== GIVEN DATA

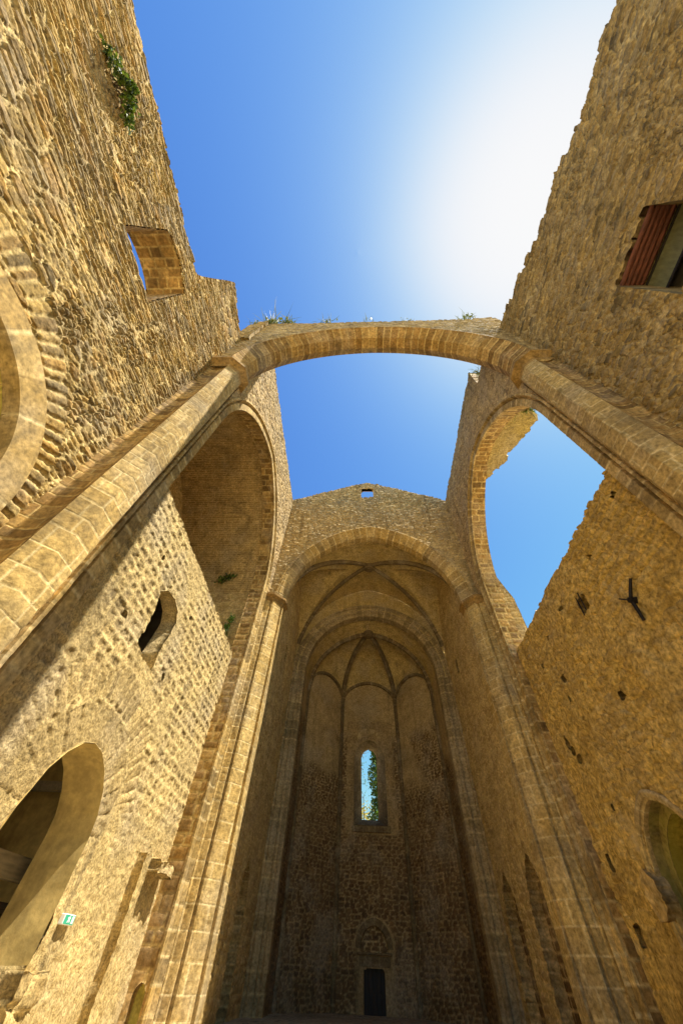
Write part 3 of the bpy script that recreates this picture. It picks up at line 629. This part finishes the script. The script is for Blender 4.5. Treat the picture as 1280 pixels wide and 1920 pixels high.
PWM = sweep2('pointed_window', pwp, [(.27, .02), (.25, -.10), (.22, -.10), (.21, .10), (.15, .13), (.05, .11), (.04, .04), (-.02, .03), (-.02, -.1)], frI, M_PIER, IRW, blk=.7, seed=5, res=.05)
def spl(path, d0): return lambda u, v: (lambda q: np.stack([6.85+v, q[..., 0]*KI, 2.08+(q[..., 1]-2.08)*KI], -1))(path.at(u))
o1_ = sheet('outer_splay', lin(0, pwp.L, .05), lin(0.06, .40, .05), spl(pwp, 0), ashlar(.6, .5, .014, .02, 106), .014, M_OLV, IRW, ref=(7, 12, 3.5))
o2_ = sweep2('inner_order', pip, [(.55, -.38), (0, -.38), (0, -.44)], frI, M_OLV, IRW, blk=.6, seed=6, res=.05)
o3_ = sheet('inner_splay', lin(0, pip.L, .05), lin(0.40, .82, .05), spl(pip, 0), ashlar(.6, .5, .014, .02, 109), .014, M_YGRN, IRW, ref=(7.5, 12, 3.5))  # light on this splay is put into the yellow stone colour
o4_ = box('window_blocking', (7.66, 9.5, .4), (7.76, 14, 6), M_APSE, IRW)
for o_ in (o1_, o2_, o3_, o4_): o_.parent = PWM
sheet('broken_corbel', lin(14.3, 15.0, .04), lin(3.25, 4.25, .04), IX(6.70), rough_r, .10, M_ASHD, IRW, lambda y, z: .42-np.hypot((y-14.7)*1.2, (z-3.75)*.85)+.18*(fbm(y*4, z*4, 5)-.5), thick=.3, rough=.06)

# ------------------------------------------------------------------ gable wall with the chancel arch
GW = thing('gable_wall', 'low gabled rubble wall with a small square hole above the chancel arch', 'wall', (0, 17.1, 15))
def gw_mask(x, z):
    t = 29.4-np.abs(x+.04)**1.05*.40+.10*(fbm(x*1.8, x*0, 3)-.5)+.06*(h01(np.floor(x*4), 0., 4)-.5)-z
    w = -np.minimum.reduce([x+.60, .46-x, z-26.95, 28.3-z])
    return np.minimum.reduce([t, w, CO.sdf(x, z)+.06])
sheet('wall_face', lin(-6.6, 6.6, .055), lin(15.2, 29.6, .055), wallY(17.1), rubble(.46, .15, .09, 111, fill=.3, sharp=.10, tilt=.9), .11, M_GAB, GW, gw_mask, thick=.2, strip=1, rough=.03, rs=8)
sheet('back_face', lin(-6.6, 6.6, .2), lin(15.2, 29.4, .2), wallY(17.31), rub1, 0, M_GAB, GW, gw_mask, ref=(0, 60, 20))
box('window_lintel', (-.8, 17.0, 28.3), (.66, 17.34, 28.40), M_ASHD, GW)
cp = Path(CA.path())
sweep2('chancel_arch_ring', cp, [(.66, .0), (.66, .08), (.56, .10), (.50, .02), (.44, -.02), (.40, .0), (.28, -.12), (.0, -.4), (0, -.9), (1.3, -.9)], frY(17.1), M_ASH, GW, blk=.5, amp=.02, seed=12, res=.06)
for sg in (-1, 1):
    T = thing('chancel_pier', ('sunlit' if sg < 0 else 'shaded') + ' moulded ashlar pier on the ' + ('left' if sg < 0 else 'right') + ' of the chancel arch', 'pier', (sg*6, 17, .4), 'piers of the chancel arch')
    pl = [(-6.52, 16.22), (-6.50, 16.34), (-6.74, 16.37), (-6.74, 16.50), (-6.42, 16.52), (-6.38, 16.58), (-6.16, 16.60), (-6.13, 16.74), (-6.05, 16.75), (-6.02, 16.63), (-5.94, 16.66), (-5.58, 17.10), (-5.66, 17.20), (-5.60, 17.26), (-5.50, 17.22), (-5.5, 17.9), (-5.6, 18.0)]
    pp, ps = prof([(-sg*x, y) for x, y in pl])
    sheet('shaft', corners(list(ps), .06), lin(.4, 15.75, .04), (lambda pp, ps: lambda u, v: np.stack([np.interp(u, ps, pp[:, 0]), np.interp(u, ps, pp[:, 1]), v], -1))(pp, ps), ashlar(.50, .8, .017, .025, 113+sg, wob=.015), .007, M_PIER, T, rough=.012, smooth=False, ref=(0, 8, 9))
    oc = np.array([(-6.5, 16.55), (-6.02, 16.60), (-5.5, 17.16), (-5.5, 17.9)]); nr = np.array([(0, -1), (.4, -1), (1, -.4), (1, 0)])
    hs = [(-.02, 15.35), (.03, 15.45), (.05, 15.6), (.15, 15.72), (.17, 15.76), (.17, 15.9), (-.25, 15.92)]
    P = [(-sg*(oc[k]+nr[k]*o_)[0] if sg > 0 else (oc[k]+nr[k]*o_)[0], (oc[k]+nr[k]*o_)[1], z) for o_, z in hs for k in range(4)]
    mesh_obj('capital', P, [[j*4+k, j*4+k+1, (j+1)*4+k+1, (j+1)*4+k] for j in range(len(hs)-1) for k in range(3)], M_ASHD, T, dict(sid=[.3]*len(P), mort=[0]*len(P)), smooth=False)

# ------------------------------------------------------------------ chancel
CW = 5.62; YA, YB = 17.9, 24.2; YM = (YA+YB)/2; HZ = 15.9
GX = Arch(CW+.13, HZ, 22.75); GY = Arch((YB-YA)/2, HZ, 22.2, YM)
def zf(A, t):
    k = np.minimum(np.abs(t-A.yc), A.s); return A.z0+np.sqrt(np.maximum(A.R**2-(k+A.R-A.s)**2, 0))
def groin(x, y): return np.maximum(zf(GX, x), zf(GY, y))
cref = (0, 21, 10)
chp = blend(rubble(.40, .16, .09, 121, fill=.9), rubble(.5, .24, .09, 122, fill=.5), lambda u, v: 1-sm(4, 9, v+2*(fbm(u*.5, v*.5, 3)-.5)))
for sg in (-1, 1):
    T = thing('chancel_wall', ('plain dim rubble side wall of the chancel on the left with one blind arch' if sg < 0 else 'rubble side wall of the chancel on the right with two dark blind arches'), 'wall', (sg*CW, 21, .4))
    slot = (lambda c, zc: (lambda y, z: np.maximum(np.abs(y-c)-.13, np.abs(z-zc)-.55)))(20.8 if sg < 0 else 21.9, 14.5)
    bl = [Arch(.75, 3.4, 4.9, 20.9)] if sg < 0 else [Arch(.95, 3.5, 5.2, 18.95), Arch(.95, 3.4, 5.1, 22.5)]
    def cm(y, z, slot=slot, bl=bl):
        d = np.minimum(zf(GY, y)+.1-z, slot(y, z))
        for b in bl: d = np.minimum(d, b.sdf(y, z))
        return d
    sheet('wall_face', lin(17.6, 24.9, .055), lin(.4, 22.1, .055), wallX(sg*CW), chp, .05, M_CHAN, T, cm, thick=.5, ref=cref, rough=.015)
    for b in bl:
        sheet('blind_arch_back', lin(b.yc-1.05, b.yc+1.05, .06), lin(.4, 5.3, .06), wallX(sg*(CW+.42)), ashlar(.3, .5, .03, .04, 125), .05, M_APSE, T, ref=cref)
    box('slit_back', (sg*(CW+.45), 20, 13.5) if sg > 0 else (-CW-.55, 20, 13.5), (sg*(CW+.55), 22.5, 15.5) if sg > 0 else (-CW-.45, 22.5, 15.5), M_DARK, T)
CV = thing('chancel_vault', 'pale rib vault with crossing diagonal ribs and round boss over the chancel', 'vault', (0, 21, 15))
sheet('vault_web', lin(-CW, CW, .06), lin(YA, YB, .06), lambda u, v: np.stack([u, v, groin(u, v)], -1), blend(scaled(rubble(.3, .14, .1, 131), .6), (lambda u, v: (u*0+.4, fbm(u, v), u*0+.3)), lambda u, v: sm(.40, .55, fbm(u*.7, v*.7, 8))), .03, M_WEB, CV, ref=cref, rough=.015)
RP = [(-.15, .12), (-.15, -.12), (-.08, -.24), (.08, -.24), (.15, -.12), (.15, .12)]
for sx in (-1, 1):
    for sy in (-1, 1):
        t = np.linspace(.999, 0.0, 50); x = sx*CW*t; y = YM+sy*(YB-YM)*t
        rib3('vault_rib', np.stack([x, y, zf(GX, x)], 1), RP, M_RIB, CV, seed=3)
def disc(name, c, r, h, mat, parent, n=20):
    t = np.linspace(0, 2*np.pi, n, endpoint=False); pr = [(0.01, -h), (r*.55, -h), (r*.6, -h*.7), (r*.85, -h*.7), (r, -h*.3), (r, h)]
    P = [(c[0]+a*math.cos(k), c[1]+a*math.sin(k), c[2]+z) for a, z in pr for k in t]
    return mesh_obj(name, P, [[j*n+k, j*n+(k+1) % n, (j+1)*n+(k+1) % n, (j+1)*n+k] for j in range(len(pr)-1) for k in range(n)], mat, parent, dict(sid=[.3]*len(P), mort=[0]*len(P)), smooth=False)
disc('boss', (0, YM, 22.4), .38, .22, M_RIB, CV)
# apse arch
AA = Arch(4.75, 15.3, 20.1)
AT = thing('apse_arch', 'stepped stone arch on tall shafts at the mouth of the dim apse', 'arch', (0, 24.5, .9))
ap = Path(AA.path(.9))
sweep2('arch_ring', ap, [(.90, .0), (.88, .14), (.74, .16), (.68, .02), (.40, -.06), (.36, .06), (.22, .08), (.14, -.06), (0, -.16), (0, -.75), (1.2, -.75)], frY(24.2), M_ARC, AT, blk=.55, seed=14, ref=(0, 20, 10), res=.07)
sheet('spandrel', lin(-CW, CW, .08), lin(15, 23.2, .08), wallY(24.22), rubble(.36, .15, .1, 141, fill=.9), .03, M_WEB, AT, lambda x, z: np.minimum(AA.sdf(x, z)-.5, zf(GX, x)+.05-z), ref=(0, 20, 10))
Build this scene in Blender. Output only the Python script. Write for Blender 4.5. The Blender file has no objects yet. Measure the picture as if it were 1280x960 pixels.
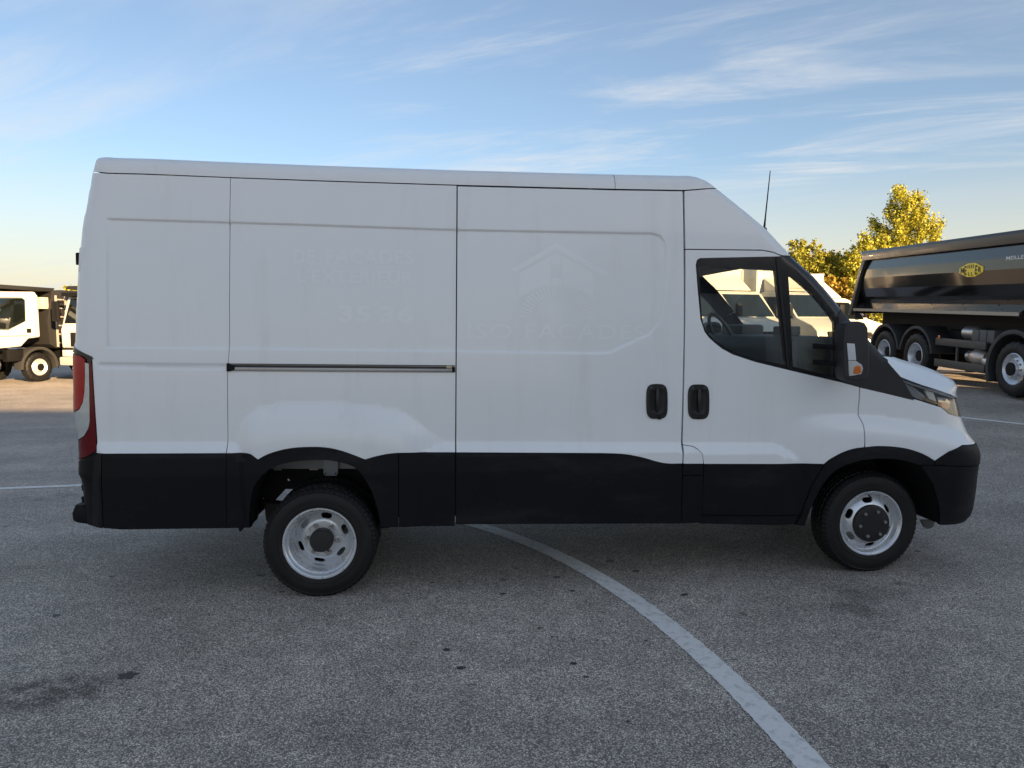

====

YOUR OBJECTIVE
Restate each line from the start of the listing through the line bearing "5)-.5), thick=.3, rough=.06)" word for word. Drop the pictures.

WRITTEN REPLY
Write part 3 of the bpy script that recreates this picture. It picks up at line 629. This part finishes the script. The script is for Blender 4.5. Treat the picture as 1280 pixels wide and 1920 pixels high.
PWM = sweep2('pointed_window', pwp, [(.27, .02), (.25, -.10), (.22, -.10), (.21, .10), (.15, .13), (.05, .11), (.04, .04), (-.02, .03), (-.02, -.1)], frI, M_PIER, IRW, blk=.7, seed=5, res=.05)
def spl(path, d0): return lambda u, v: (lambda q: np.stack([6.85+v, q[..., 0]*KI, 2.08+(q[..., 1]-2.08)*KI], -1))(path.at(u))
o1_ = sheet('outer_splay', lin(0, pwp.L, .05), lin(0.06, .40, .05), spl(pwp, 0), ashlar(.6, .5, .014, .02, 106), .014, M_OLV, IRW, ref=(7, 12, 3.5))
o2_ = sweep2('inner_order', pip, [(.55, -.38), (0, -.38), (0, -.44)], frI, M_OLV, IRW, blk=.6, seed=6, res=.05)
o3_ = sheet('inner_splay', lin(0, pip.L, .05), lin(0.40, .82, .05), spl(pip, 0), ashlar(.6, .5, .014, .02, 109), .014, M_YGRN, IRW, ref=(7.5, 12, 3.5))  # light on this splay is put into the yellow stone colour
o4_ = box('window_blocking', (7.66, 9.5, .4), (7.76, 14, 6), M_APSE, IRW)
for o_ in (o1_, o2_, o3_, o4_): o_.parent = PWM
sheet('broken_corbel', lin(14.3, 15.0, .04), lin(3.25, 4.25, .04), IX(6.70), rough_r, .10, M_ASHD, IRW, lambda y, z: .42-np.hypot((y-14.7)*1.2, (z-3.75)*.85)+.18*(fbm(y*4, z*4, 5)-.5), thick=.3, rough=.06)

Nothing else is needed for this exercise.